** start of Material provided **

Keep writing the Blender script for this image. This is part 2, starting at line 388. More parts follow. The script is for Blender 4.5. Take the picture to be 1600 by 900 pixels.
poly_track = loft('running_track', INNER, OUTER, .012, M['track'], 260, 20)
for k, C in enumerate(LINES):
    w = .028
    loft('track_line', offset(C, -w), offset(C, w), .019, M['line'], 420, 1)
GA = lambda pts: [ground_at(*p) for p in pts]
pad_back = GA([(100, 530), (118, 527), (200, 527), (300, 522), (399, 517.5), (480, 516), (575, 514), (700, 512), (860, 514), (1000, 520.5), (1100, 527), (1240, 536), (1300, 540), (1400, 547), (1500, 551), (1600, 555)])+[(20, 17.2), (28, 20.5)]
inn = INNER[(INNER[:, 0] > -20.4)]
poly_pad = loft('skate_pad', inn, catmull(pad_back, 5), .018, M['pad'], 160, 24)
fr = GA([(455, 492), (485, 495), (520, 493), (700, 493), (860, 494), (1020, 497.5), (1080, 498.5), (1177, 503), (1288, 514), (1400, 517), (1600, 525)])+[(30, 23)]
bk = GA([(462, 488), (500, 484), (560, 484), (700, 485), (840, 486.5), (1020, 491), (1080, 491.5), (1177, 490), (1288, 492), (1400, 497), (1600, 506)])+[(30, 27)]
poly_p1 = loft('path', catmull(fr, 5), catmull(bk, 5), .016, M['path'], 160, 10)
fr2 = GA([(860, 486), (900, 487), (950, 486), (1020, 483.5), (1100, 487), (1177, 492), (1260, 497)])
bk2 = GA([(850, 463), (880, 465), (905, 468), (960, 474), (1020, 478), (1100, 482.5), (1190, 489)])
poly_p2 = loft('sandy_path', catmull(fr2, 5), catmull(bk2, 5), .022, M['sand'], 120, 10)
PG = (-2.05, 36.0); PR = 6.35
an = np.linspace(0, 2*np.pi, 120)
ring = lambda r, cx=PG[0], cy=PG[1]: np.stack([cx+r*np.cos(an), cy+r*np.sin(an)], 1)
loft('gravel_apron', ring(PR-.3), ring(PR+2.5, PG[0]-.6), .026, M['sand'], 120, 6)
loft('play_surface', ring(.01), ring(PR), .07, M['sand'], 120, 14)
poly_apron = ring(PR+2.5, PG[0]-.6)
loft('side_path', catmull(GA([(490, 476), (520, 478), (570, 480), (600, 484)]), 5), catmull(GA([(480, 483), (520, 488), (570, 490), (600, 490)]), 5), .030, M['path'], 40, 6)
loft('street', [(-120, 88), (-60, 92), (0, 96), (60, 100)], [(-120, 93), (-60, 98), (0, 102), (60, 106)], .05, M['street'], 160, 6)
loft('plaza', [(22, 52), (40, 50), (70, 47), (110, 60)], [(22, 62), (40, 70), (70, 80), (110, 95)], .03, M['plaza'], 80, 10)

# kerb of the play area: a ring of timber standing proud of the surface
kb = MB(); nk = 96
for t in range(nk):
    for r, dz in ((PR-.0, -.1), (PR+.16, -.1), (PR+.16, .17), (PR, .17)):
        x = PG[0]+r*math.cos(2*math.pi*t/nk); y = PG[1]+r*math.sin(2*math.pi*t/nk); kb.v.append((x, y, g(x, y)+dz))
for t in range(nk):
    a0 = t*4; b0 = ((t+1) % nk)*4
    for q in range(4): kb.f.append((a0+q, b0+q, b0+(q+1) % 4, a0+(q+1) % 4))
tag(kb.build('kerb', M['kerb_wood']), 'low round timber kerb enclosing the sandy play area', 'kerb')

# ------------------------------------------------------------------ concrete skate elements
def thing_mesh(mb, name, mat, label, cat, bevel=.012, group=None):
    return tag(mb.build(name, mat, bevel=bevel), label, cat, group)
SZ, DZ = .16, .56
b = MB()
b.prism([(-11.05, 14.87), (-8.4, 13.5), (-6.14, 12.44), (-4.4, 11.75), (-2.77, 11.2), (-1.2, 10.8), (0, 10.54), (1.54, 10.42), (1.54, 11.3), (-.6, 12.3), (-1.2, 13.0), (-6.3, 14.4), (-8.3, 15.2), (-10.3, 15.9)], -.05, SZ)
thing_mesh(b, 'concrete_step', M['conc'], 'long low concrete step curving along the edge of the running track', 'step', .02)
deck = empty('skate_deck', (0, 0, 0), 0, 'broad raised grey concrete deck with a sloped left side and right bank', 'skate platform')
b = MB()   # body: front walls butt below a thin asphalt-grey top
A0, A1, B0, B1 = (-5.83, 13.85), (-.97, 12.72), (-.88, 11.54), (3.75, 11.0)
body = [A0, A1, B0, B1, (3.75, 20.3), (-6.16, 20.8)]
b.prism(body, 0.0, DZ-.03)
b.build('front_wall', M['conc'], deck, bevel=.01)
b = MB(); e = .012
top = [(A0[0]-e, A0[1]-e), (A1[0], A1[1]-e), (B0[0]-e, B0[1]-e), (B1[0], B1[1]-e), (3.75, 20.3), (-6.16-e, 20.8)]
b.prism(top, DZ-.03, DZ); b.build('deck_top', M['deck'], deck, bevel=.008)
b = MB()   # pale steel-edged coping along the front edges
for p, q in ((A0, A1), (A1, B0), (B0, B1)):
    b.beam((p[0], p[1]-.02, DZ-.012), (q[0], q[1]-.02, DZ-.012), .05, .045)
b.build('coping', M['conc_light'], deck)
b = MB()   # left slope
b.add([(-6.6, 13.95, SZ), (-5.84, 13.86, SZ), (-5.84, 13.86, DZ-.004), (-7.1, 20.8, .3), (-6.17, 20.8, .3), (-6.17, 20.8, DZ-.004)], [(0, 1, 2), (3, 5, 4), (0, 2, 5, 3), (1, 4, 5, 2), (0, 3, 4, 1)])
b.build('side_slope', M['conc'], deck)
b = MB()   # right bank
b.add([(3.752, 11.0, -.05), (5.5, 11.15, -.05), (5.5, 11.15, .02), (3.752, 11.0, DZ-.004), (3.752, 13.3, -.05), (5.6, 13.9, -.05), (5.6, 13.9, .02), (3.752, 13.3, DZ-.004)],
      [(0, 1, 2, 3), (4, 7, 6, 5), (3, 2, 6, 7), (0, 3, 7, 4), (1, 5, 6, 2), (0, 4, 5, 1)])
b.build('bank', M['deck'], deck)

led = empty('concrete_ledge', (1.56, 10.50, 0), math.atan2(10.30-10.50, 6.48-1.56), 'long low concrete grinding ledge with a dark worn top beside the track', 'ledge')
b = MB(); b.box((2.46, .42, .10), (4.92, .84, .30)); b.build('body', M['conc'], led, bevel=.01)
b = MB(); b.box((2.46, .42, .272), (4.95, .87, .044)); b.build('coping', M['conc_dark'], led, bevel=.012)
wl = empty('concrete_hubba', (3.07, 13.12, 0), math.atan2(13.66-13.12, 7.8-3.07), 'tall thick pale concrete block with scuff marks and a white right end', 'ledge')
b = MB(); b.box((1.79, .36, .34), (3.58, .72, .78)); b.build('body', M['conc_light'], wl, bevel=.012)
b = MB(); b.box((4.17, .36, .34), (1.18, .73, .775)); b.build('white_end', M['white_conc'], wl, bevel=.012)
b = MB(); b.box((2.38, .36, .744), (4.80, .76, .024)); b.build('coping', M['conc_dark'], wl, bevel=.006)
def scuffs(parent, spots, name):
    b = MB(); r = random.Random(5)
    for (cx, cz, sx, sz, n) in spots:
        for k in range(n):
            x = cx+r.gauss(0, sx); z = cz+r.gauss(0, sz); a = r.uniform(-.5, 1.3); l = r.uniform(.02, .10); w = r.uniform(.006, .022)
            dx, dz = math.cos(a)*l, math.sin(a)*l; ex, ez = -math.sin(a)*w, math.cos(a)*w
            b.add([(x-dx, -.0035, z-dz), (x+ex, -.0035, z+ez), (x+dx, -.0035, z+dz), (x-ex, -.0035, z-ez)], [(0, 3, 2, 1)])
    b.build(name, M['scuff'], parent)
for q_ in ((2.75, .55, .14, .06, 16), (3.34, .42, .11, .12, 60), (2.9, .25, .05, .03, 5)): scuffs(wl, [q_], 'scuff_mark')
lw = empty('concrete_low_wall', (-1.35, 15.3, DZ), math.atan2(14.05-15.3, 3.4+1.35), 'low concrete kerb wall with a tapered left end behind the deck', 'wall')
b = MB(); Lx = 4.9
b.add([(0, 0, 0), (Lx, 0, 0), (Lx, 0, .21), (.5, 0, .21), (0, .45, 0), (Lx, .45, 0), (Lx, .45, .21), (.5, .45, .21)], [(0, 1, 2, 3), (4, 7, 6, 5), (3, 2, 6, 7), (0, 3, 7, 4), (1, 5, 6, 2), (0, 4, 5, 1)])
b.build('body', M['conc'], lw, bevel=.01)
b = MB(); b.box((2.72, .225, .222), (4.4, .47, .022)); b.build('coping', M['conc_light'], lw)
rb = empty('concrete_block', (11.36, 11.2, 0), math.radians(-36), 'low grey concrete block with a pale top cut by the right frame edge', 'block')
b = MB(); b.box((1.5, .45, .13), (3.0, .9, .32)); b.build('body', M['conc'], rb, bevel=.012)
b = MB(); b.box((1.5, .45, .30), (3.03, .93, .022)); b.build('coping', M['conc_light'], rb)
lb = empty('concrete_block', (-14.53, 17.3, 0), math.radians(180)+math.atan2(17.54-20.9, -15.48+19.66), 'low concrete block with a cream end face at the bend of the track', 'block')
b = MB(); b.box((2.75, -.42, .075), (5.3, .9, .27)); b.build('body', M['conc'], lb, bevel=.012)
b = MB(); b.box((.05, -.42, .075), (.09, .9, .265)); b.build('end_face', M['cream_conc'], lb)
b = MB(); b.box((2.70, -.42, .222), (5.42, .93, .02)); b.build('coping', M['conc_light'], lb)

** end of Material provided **

◆ **To do**: Exactly as they stand, set down the lines from the top of the data through the line with "M['plaza'], 80, 10)".

◆ **Completed task**:
Keep writing the Blender script for this image. This is part 2, starting at line 388. More parts follow. The script is for Blender 4.5. Take the picture to be 1600 by 900 pixels.
poly_track = loft('running_track', INNER, OUTER, .012, M['track'], 260, 20)
for k, C in enumerate(LINES):
    w = .028
    loft('track_line', offset(C, -w), offset(C, w), .019, M['line'], 420, 1)
GA = lambda pts: [ground_at(*p) for p in pts]
pad_back = GA([(100, 530), (118, 527), (200, 527), (300, 522), (399, 517.5), (480, 516), (575, 514), (700, 512), (860, 514), (1000, 520.5), (1100, 527), (1240, 536), (1300, 540), (1400, 547), (1500, 551), (1600, 555)])+[(20, 17.2), (28, 20.5)]
inn = INNER[(INNER[:, 0] > -20.4)]
poly_pad = loft('skate_pad', inn, catmull(pad_back, 5), .018, M['pad'], 160, 24)
fr = GA([(455, 492), (485, 495), (520, 493), (700, 493), (860, 494), (1020, 497.5), (1080, 498.5), (1177, 503), (1288, 514), (1400, 517), (1600, 525)])+[(30, 23)]
bk = GA([(462, 488), (500, 484), (560, 484), (700, 485), (840, 486.5), (1020, 491), (1080, 491.5), (1177, 490), (1288, 492), (1400, 497), (1600, 506)])+[(30, 27)]
poly_p1 = loft('path', catmull(fr, 5), catmull(bk, 5), .016, M['path'], 160, 10)
fr2 = GA([(860, 486), (900, 487), (950, 486), (1020, 483.5), (1100, 487), (1177, 492), (1260, 497)])
bk2 = GA([(850, 463), (880, 465), (905, 468), (960, 474), (1020, 478), (1100, 482.5), (1190, 489)])
poly_p2 = loft('sandy_path', catmull(fr2, 5), catmull(bk2, 5), .022, M['sand'], 120, 10)
PG = (-2.05, 36.0); PR = 6.35
an = np.linspace(0, 2*np.pi, 120)
ring = lambda r, cx=PG[0], cy=PG[1]: np.stack([cx+r*np.cos(an), cy+r*np.sin(an)], 1)
loft('gravel_apron', ring(PR-.3), ring(PR+2.5, PG[0]-.6), .026, M['sand'], 120, 6)
loft('play_surface', ring(.01), ring(PR), .07, M['sand'], 120, 14)
poly_apron = ring(PR+2.5, PG[0]-.6)
loft('side_path', catmull(GA([(490, 476), (520, 478), (570, 480), (600, 484)]), 5), catmull(GA([(480, 483), (520, 488), (570, 490), (600, 490)]), 5), .030, M['path'], 40, 6)
loft('street', [(-120, 88), (-60, 92), (0, 96), (60, 100)], [(-120, 93), (-60, 98), (0, 102), (60, 106)], .05, M['street'], 160, 6)
loft('plaza', [(22, 52), (40, 50), (70, 47), (110, 60)], [(22, 62), (40, 70), (70, 80), (110, 95)], .03, M['plaza'], 80, 10)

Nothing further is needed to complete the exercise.